El suburbano más profundo del mundo, con escaleras kilométricas, guarda un museo de columnas, mosaicos, estatuas y relieves en estaciones que en nada envidian a las salas de los palacios de Peterhof. Vagones pre-zaristas chirrían a velocidades supersónicas bajo tierra y, en la superficie, viejos Lada se confunden con Audi importados y camiones de riego de los 50. Los autobuses privados, con la palanca de cambios sujeta por celofán, son conducidos por uzbecos y tayikos que compiten con los buses públicos, donde las mujeres-revisoras son ley.
La mayoría femenina llega a todos los estratos sociales, dando lugar a una heterogénea mezcla en las calles entre pintoras de brocha gorda y recias abuelas capaces de descabezar a posibles ladrones. Y más aún que la nieve recién caída resplandece la belleza fría de esas mujeres con piernas infinitas y rostros cincelados que con una mirada desarman.
Sus esbeltas figuras proceden de una dieta al ralentí: desayunos abundantes y comidas mesuradas (esa sopa Borsh...) preceden a cenas frugales o, en ocasiones, inexistentes. Ya lo dicen ellas: "Desayuna para ti, comparte el almuerzo con tu amigo y da la cena a tu enemigo". Y aunque recomienden no beber agua del grifo, en San Peterburgo se bebe. De hecho, el tamaño mínimo de la cerveza descarga medio litro de alcohol en vena, que siempre puede acompañarse de un pitillo, con el Marlboro a 1,5 euros.

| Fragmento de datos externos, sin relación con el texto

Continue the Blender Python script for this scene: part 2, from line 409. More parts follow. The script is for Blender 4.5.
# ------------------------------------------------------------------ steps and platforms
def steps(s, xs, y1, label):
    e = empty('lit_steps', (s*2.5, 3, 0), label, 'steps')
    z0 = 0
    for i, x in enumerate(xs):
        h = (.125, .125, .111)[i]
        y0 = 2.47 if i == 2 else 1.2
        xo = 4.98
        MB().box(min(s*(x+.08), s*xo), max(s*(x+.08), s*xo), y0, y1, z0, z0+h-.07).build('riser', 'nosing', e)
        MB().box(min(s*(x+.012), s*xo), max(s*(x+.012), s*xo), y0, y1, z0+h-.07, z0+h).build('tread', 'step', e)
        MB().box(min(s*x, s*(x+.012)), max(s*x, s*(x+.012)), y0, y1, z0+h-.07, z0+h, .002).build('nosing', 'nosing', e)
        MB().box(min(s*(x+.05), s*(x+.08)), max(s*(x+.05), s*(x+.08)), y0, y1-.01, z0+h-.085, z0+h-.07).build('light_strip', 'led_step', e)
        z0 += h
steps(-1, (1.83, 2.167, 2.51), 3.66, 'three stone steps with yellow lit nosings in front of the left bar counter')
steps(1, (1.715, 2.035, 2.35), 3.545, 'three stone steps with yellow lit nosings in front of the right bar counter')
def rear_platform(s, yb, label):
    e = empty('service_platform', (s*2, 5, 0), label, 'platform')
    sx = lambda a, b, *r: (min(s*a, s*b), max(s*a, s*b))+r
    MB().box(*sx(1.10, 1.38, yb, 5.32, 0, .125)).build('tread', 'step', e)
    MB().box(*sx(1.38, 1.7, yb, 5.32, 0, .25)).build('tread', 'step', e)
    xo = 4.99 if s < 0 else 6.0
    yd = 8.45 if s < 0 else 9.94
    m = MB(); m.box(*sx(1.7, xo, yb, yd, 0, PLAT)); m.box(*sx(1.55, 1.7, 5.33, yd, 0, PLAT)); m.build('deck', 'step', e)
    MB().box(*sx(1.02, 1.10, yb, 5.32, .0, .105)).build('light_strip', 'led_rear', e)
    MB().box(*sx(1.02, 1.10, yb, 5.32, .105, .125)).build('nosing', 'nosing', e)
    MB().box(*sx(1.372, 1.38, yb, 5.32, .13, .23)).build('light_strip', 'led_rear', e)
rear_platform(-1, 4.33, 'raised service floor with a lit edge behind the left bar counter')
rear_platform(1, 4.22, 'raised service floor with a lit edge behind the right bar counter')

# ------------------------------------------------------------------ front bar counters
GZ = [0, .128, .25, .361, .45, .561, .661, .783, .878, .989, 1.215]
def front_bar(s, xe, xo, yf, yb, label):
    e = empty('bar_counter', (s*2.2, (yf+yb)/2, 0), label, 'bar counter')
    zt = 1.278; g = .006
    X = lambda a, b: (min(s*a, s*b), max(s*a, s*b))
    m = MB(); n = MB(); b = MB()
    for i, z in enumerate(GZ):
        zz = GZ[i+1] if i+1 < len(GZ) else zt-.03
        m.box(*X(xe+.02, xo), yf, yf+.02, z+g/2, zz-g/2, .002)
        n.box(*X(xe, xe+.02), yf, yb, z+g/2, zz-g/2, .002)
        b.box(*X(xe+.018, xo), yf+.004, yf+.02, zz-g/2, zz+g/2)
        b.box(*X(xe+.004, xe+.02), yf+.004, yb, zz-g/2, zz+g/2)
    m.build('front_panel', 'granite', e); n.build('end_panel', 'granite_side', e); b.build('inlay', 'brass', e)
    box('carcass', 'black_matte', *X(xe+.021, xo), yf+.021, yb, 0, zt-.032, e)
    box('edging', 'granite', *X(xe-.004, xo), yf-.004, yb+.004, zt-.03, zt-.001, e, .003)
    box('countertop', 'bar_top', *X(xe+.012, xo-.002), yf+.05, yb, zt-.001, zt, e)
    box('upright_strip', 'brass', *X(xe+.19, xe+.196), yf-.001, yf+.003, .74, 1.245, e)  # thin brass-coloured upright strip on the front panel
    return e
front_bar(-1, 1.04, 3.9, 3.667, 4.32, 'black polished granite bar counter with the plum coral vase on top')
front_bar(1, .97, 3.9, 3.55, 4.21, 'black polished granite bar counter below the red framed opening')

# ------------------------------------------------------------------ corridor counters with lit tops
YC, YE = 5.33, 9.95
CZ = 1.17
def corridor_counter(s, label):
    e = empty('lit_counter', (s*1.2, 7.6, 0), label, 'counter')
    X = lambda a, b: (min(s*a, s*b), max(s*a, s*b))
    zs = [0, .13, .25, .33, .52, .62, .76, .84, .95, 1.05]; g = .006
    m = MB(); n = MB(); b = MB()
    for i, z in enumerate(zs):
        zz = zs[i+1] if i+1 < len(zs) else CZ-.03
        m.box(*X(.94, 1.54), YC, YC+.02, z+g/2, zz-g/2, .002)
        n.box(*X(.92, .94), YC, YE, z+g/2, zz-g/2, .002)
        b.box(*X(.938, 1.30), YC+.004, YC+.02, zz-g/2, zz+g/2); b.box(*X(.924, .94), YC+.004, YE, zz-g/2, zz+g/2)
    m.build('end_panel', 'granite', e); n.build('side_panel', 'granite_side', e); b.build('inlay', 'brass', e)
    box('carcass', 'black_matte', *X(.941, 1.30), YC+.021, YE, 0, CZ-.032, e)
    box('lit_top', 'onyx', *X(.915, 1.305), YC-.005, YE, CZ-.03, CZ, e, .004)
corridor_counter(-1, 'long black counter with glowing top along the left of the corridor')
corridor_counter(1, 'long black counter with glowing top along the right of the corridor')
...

En el país de donde siempre vienen los malos de las películas, mi único miedo fue quedar encerrado en el ascensor y tener que pedir ayuda en el idioma nativo. Ni rastro de esa preocupación tan española por tener la fachada impecable, disponer de una tele de 40 pulgadas o hallar un enchufe para recargar el móvil. Incluso una gotera no es una catástrofe. La vida es otra cosa: disfrutar de una conversación animada, la lectura sobre un colchón en el suelo o compartir unos blini con smetana. Ver los rayos del sol ya es un buen motivo para sonreír.